Justification for the government's position at trial and on appeal must be measured against the law as it existed when the government was litigating the case, not against new law enunciated by the Court of Claims as a result of the appeal. Broad Avenue Laundry and Tailoring v. United States, 693 F.2d 1387, (Fed.Cir.1982). The government's behavior, however, need not be reprehensible for fees and expenses to be awarded as suggested by the government. Under these standards the record shows that the government's positions at trial and on appeal had a reasonable basis.

In the decision on Kay's request for fees and expenses, the trial judge noted that the government may well and reasonably have believed Kay's level of profits to be excessive. This statement alone does not establish the reasonableness of the government's position, but it is one indication that there was a factual basis for the government's position in the litigation. In support of the trial judge's award of fees and expenses, Kay argues that the fundamental economic error made by the government was in viewing Kay as a typical manufacturing company when in fact, it was a service rendering company only.
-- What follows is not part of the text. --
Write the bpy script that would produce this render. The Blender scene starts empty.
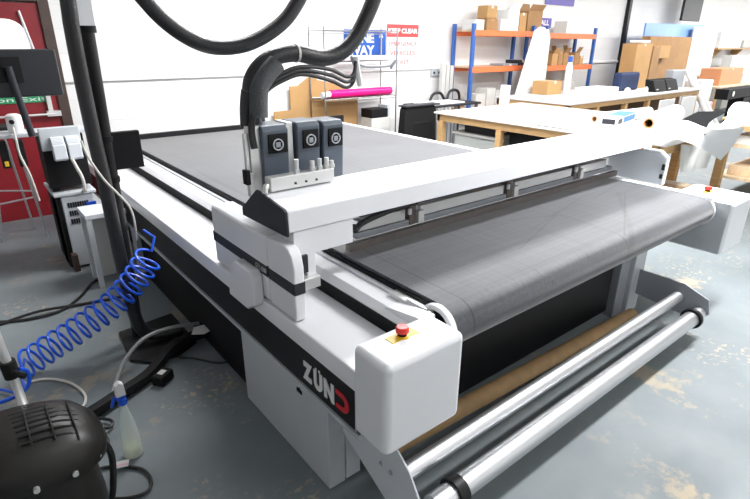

Kay's sales represented the value its services added to the materials. The typical manufacturing company competing with Kay, purchased the materials upon which it worked. Since Kay's competitors purchased their materials, their profits included profits or markups on such purchases. Competitor's profits were therefore higher than they would be if they reflected only the value of services performed in finishing the material.